La révolution des théories de jauge au début des années 1970 avec Gerard ‘t Hooft et les premières indications fortes en faveur du modèle unifié des interactions électromagnétique et nucléaire faible de Glashow-Salam-Weinberg vont contribuer à crédibiliser le modèle des quarks. Sheldon Glashow, Jean Iliopoulos, et Luciano Maiani reconnaissent alors la nécessité de l’introduction d’un quatrième type de quarks. En 1972, Makoto Kobayashi et Toshihide Maskawa, généralisant le travail de Nicola Cabbibo, prédisent l’existence de six quarks.

Wilczek, Hooft & Gross

De gauche à droite, les prix Nobel de physique Frank Wilczek, Gerard ‘t Hooft et David Gross. Les travaux théoriques des trois scientifiques ont fortement assis la théorie des quarks et la QCD. (Source : Fridger Schrempp)

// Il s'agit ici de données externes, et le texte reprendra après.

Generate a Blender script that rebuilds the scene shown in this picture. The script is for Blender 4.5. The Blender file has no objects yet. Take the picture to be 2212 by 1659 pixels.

En 1973, Gross, Politzer et Wilczek découvrent aussi la liberté asymptotique dans le cadre de la théorie des forces nucléaires fortes proposée l’année précédente par Harald Fritzsch et Murray Gell-Mann. Avec le phénomène de confinement, elle permet de donner un début d’explication à l’inexistence de quarks isolés dans les expériences. Les deux physiciens l’avaient nommée la chromodynamique quantique (QCD ou Quantum Chromodynamics en anglais) en référence aux analogues à la charge électrique portés par les quarks, la couleur. La QCD est une théorie des champs de Yang-Mills comme l’est celle de la force électrofaible de Glashow-Salam-Weinberg. Elle a prédit l’existence de huit cousins des photons, mais qui correspondent à l’interaction nucléaire forte, que Fritzsch et Gell-Mann ont baptisés des gluons.

La théorie des quarks et la QCD font encore l’objet de recherches théoriques et expérimentales poussées de nos jours. On n’a pas encore percé tous leurs secrets, même en utilisant les ordinateurs à la façon du prix Nobel Kenneth Wilson. En témoignent la découverte de hadrons avec quatre quarks et les travaux pour expliquer la masse des quarks avec les couplages de Yukawa et le boson de Brout-Englert-Higgs.